Ich kann nur sagen: Jeder im Parlament - das sollten wir gerade nach dem, was wir am Mittwoch im Zusammenhang mit Herrn Lenz erlebt haben

sollte sich gerade nach diesen Vorgängen in der Wortwahl sehr genau prüfen. Herr Kollege Schwarz, Sie haben ganz bewusst versucht - das zeigt auch der Unterschied zwischen Ihrem Redemanuskript und dem Wortprotokoll, also dem, was Sie dann tatsächlich vorgelesen haben -, hier einen Zusammenhang zwischen einer vermeintlichen Nachbarschaft und einer Ministerin herzustellen.

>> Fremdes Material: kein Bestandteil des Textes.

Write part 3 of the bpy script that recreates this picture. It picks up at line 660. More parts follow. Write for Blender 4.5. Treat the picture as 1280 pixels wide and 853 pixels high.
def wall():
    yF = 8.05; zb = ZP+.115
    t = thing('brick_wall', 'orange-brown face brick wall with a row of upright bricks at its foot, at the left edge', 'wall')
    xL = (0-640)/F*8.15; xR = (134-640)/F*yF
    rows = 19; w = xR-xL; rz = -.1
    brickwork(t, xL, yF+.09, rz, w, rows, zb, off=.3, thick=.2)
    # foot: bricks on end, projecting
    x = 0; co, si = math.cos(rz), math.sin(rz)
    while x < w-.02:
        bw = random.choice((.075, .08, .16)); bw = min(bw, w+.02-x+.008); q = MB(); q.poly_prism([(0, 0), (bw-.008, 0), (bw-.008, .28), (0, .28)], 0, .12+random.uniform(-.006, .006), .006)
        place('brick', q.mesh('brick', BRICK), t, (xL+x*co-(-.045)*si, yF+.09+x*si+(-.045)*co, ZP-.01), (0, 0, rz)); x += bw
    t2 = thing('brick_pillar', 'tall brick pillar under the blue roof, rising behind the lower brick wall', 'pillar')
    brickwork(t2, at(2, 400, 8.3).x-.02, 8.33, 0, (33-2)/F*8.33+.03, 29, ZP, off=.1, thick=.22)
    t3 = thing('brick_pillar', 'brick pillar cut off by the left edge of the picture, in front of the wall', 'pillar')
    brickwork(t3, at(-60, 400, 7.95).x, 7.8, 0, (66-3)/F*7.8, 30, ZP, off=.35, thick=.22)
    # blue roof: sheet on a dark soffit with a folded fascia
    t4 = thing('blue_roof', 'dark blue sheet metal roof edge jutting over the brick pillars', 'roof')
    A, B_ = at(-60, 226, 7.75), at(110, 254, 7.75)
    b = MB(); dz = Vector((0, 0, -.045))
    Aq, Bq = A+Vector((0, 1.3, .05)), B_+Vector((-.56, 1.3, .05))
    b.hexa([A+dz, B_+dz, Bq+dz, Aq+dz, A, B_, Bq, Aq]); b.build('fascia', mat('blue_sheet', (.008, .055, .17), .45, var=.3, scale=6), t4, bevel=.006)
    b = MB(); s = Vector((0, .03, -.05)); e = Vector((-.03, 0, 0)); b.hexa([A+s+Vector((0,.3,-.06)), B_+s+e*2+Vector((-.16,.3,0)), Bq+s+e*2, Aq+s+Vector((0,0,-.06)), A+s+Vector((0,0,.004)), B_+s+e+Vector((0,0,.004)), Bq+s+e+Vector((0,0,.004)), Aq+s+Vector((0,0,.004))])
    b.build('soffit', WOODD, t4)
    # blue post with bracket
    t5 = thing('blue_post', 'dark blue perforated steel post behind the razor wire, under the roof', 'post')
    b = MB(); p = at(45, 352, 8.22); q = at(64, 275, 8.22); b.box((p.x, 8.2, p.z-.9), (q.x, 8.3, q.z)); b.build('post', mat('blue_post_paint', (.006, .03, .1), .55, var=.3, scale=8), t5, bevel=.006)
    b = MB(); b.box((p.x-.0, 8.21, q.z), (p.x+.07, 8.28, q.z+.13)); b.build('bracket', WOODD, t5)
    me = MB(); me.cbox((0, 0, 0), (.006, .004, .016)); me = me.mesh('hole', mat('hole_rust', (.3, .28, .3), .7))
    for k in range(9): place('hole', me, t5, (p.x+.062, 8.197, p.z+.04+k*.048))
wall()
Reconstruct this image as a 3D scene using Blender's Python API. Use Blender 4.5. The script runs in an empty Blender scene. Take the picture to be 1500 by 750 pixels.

(Zuruf von der SPD: Das ist eine bös- willige Unterstellung!)

Das ist ein Vorwurf, der nicht im Raum stehen bleiben darf. Das ist im Übrigen auch ein Vorwurf, der in die Nähe der Vorteilsnahme gerückt wird.

(Wolfgang Jüttner [SPD]: Durch Sie!)

Insofern, Herr Kollege Schwarz - Herr Jüttner, das gilt auch für Sie -,

(Wolfgang Jüttner [SPD]: Durch Sie wird er dorthin gerückt!)

wäre es ein Akt des Anstandes gewesen, wenn Sie sich vor das Parlament gestellt hätten und diesen Anschein, den Sie erwecken wollten, ausgeräumt hätten. Das wäre anständig gewesen, lieber Herr Kollege Schwarz.

(Lebhafter Beifall bei der CDU und bei der FDP - Zurufe von der SPD)

Jetzt hat Frau Helmhold das Wort zur Geschäftsordnung.

Frau Präsidentin! Meine sehr verehrten Damen und Herren! Ich werde versuchen, mich zu den Inhalten, die hier besprochen worden sind, nicht zu äußern. Wozu ich mich aber äußern möchte, ist die Frage des Stils, der gerade gepflegt worden ist.